Candor and complexity

New York Times bestselling author Amy Tan, ’73 Linguistics, ’74 MA Linguistic Studies, ’02 Honorary Doctorate, turns from fiction to memoir in Where the Past Begins (Ecco, 2017), exploring childhood and self-doubt, and assessing her complicated relationship with her mother and the loss of her father when Tan was age 15. “Wise and profound” praised Publishers Weekly.
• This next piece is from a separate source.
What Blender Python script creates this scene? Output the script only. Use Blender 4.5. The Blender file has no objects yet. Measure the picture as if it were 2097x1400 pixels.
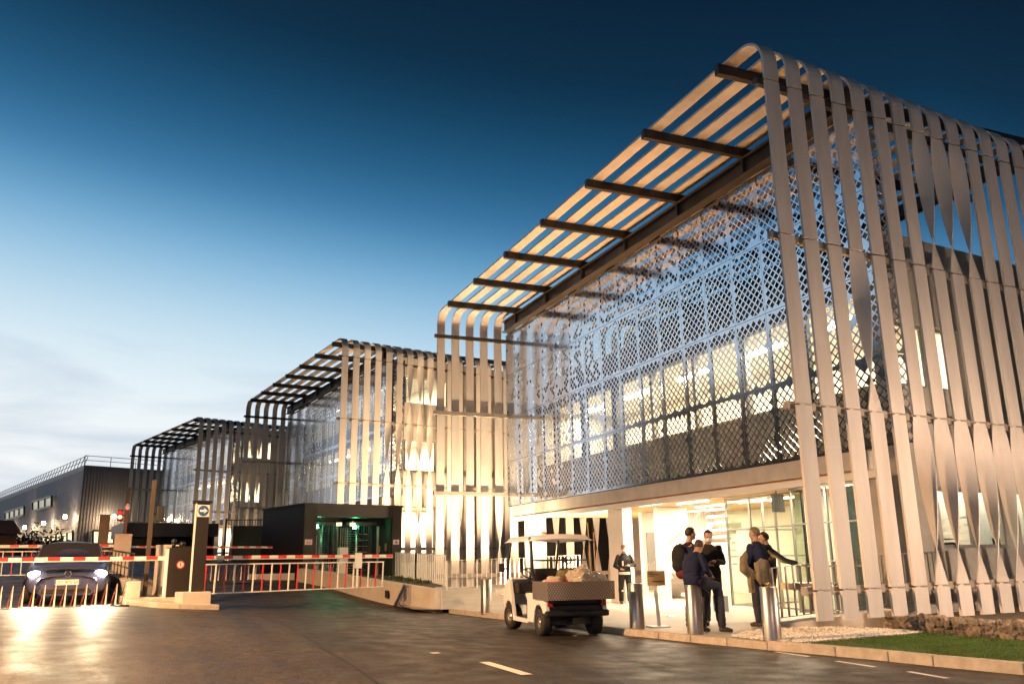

A Practical Education: Why Liberal Arts Majors Make Great Employees By Randall Stross

Liberal arts majors: the right stuff

Disputing the stereotype that liberal arts majors are “fuzzy major” students, Professor Randall Stross of the School of Management argues the contrary in A Practical Education: Why Liberal Arts Majors Make Great Employees (Stanford University Press, 2017). Stross’s latest book offers “heartening demonstrations of how multi-capable liberal arts graduates are” and how they “thrive in work roles that no one would have predicted,” according to the publisher.

The Leavers By Lisa Ko

The “story behind the story”

Long-listed for the 2017 National Book Award and a finalist for the PEN/Bellwether Prize for Socially Engaged Fiction, The Leavers (Algonguin Books, 2017) by alumna Lisa Ko, ’05 MLIS, centers on an 11-year-old Chinese protagonist whose mother has disappeared. Ko’s first novel was influenced, she says, by her desire to “go beyond the news articles” and tell “the story behind the story” about immigrant women and their children. “Ko … shines a light on an ugly truth about our country—that it is possible to come to America and be worse off as a result,” wrote Steph Cha in the Los Angeles Times.

Her Own Hero By Wendy L. Rouse

Self-defense and women’s empowerment

Assistant Professor Wendy L. Rouse, Department of Sociology and Interdisciplinary Social Science, investigates the origins of the women’s self-defense movement at the turn of the 20th century in Her Own Hero (NYU Press, 2017). “A highly readable study whose historical accounts of sexism and xenophobia bear repeated discussion,” according to ForeWord Reviews. “Martial arts turn out to be a great lens for examining increasing freedoms in a time of industrialization, urbanization and immigration.”